Up to this point, Rosenthal’s analysis was reasonable enough. But this was her explanation of the change in public opinion:

“Here in Britain, the change has been driven by the news media’s intensive coverage of a series of climate science controversies unearthed and highlighted by skeptics since November. These include the unauthorized release of e-mail messages from prominent British climate scientists at the University of East Anglia that skeptics cited as evidence that researchers were overstating the evidence for global warming and the discovery of errors in a United Nations climate report.”

Rosenthal’s account is so deceptive because it portrays climate scepticism, and media +enthusiasm+ for climate scepticism, as naturally occurring phenomena - they simply +are+. But this is a lie.

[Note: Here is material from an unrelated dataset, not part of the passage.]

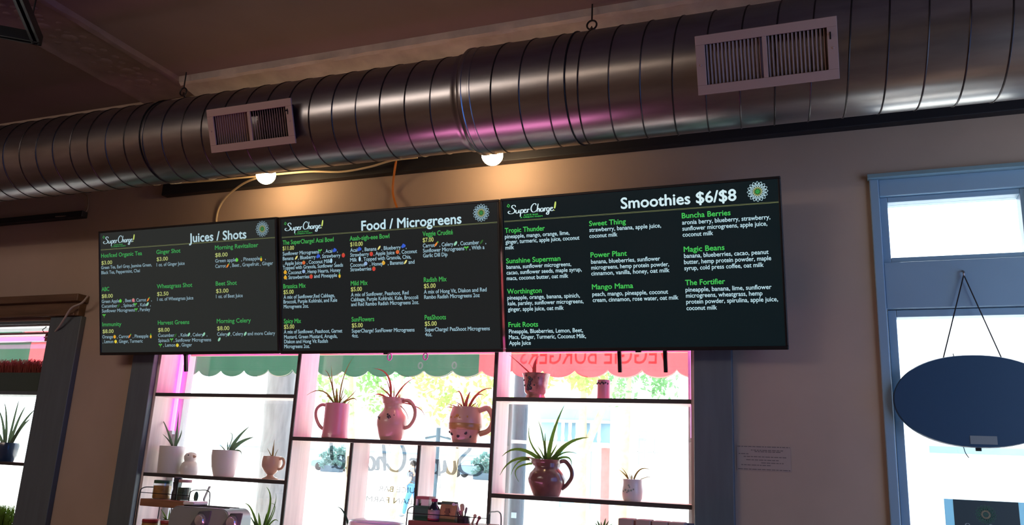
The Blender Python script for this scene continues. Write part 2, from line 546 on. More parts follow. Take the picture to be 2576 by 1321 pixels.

Like Premier League football, the playing field hosting the public debate on climate is massively tilted by hidden forces in favour of the corporate interests that have long fought environmental responsibility tooth and nail. The pitch on which the game is played - the corporate media - is itself corporate! 
I would recommend that you read the whole thing. It demonstrates how the corporate media's weight on this issue doesn't just come into play in articles and editorials, but also in advertising, and even in the education system.

This is the point that's missed when climate skeptics enthusiastically point out that they're "not funded by Big Oil." The influence of "Big Oil" is only one element of the propaganda filters around this issue. As Cromwell and Edwards note, "it is not just that the pitch is tilted - the very tectonic plates underpinning modern culture are slanted against honest discussion of, and responses to, climate change."

This is what we're up against, not only in terms of public opinion, but when it comes to actually doing something about the problem. We need a way to change that.